Pitchfork
73
Minimal techno doesn’t enjoy the critical acclaim or the popularity that it once did, but that hasn’t sent Ricardo Villalobos in search of greener pastures. Active since the mid-1990s, Villalobos broke through with 2003’s Alcachofa, but it was with 2004’s cryptic Thé Au Harem D’Archimède that he really hit upon his sound. Since then, across projects big and small, he has doggedly pursued the same twisted muse. He continues to tend the same spongy patch of ground that he always has to eke out squiggly forms part Dr. Seuss, part H.R. Giger—weird, biomorphic shapes that pop like suction cups and ripple like seaweed. His last few years’ worth of work has been fairly scattershot—mainly a mixed bag of collaborations and remixes, plus odd gambits like his 27-minute reworking of Oren Ambarchi’s Hubris. His last solo album, Dependent and Happy, was five years ago.
As his most extensive solo undertaking in years—four tracks, four sides of vinyl, nearly an hour’s total running time—Empirical House feels like his most substantial release in some time. It’s also a good read on his twin obsessions: otherworldly sound and unwavering groove. Quite unlike the wormy undulations of Safe in Harbour, a 2015 collaboration with his psychedelic fellow-traveler Max Loderbauer, these four tracks aim squarely at the dancefloor, perforated by needle-tipped hi-hats and sharp, serrated claps.
“Widodo,” formerly known to fans as “Rari Lim,” has been floating in sets for a few years now. Like previous hits “Fizheuer Zieheuer” and “Enfants (Chants),” it’s essentially an edit, pairing Villalobos’ crisp drum programming with a long strip of vibraphone solo presumably sampled from a jazz recording. Unlike most samples, this one doesn’t loop; it just floats behind the groove, like a reflection in a puddle. An almost inaudible hint of speech is left running deep in the mix, which makes for a mildly disorienting experience: If you’re listening on your computer, you may find yourself checking for open browser tabs. What makes it a potentially divisive track is the jazzy walking bassline that hurtles through the first two-thirds of the song. It doesn’t quite work; its eighth-note cadence is too straight, its notes too unvarying. It feels like something you'd encounter blaring from an animatronic jazz band at Disneyland.
“Bakasecc” is better. For those who prefer Villalobos when he goes furthest off-piste, this will be the highlight. Save for a muted kick, there are no drums here at all, just a blurry shower of plucked, kalimba-like sounds held together by clicks and pops and squishy burbles. It is a fine encapsulation of a kind of repetitive music that never actually repeats—that is, music in which every bar is as unique as a snowflake, yet when you zoom out, comes to seem hypnotically undifferentiated. It is a mountain stream set to a 4/4 beat.

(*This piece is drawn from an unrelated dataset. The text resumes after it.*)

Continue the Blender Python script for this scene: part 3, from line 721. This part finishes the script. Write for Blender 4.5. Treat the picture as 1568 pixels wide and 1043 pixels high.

“Subpad” and “Empirical House,” which both put their focus on sharp, snapping grooves, initially feel more straightforward, but there are strange energies at work. In the former, bright, choppy chords faintly echo “808 the Bassqueen,” a crowd-pleasing classic from 1999, but the real action is way beneath the surface, where faint synthesizer pads, stray piano notes, clinking cutlery, and another low speaking voice pool like water in a leaky basement. Again, you go searching for that renegade browser tab; you might even wonder if Villalobos recorded the whole thing with a YouTube window open on his computer and just left it that way. The title track, meanwhile, pairs a restless groove, bouncy as a teenaged boy’s knee, with limpid swirls of Rhodes keyboard; the background is aswarm with hot breath, gravelly hiccups, and indistinct muttering.
Villalobos’ music is druggy, but these two tracks are really druggy. Setting up an irreconcilable tension between foreground and background, they feel like two realities colliding, or maybe one reality being peeled into two parallel strips, trapping listeners in the dissonance like flies in stickum. Both tracks are upwards of 12 minutes, and, from a purely structural point of view, they don’t really do anything in all that time, but that’s the point. Villalobos doesn’t edit or arrange because he doesn’t have to. Like so much of his work, each of these is merely a fragment of a much longer continuum.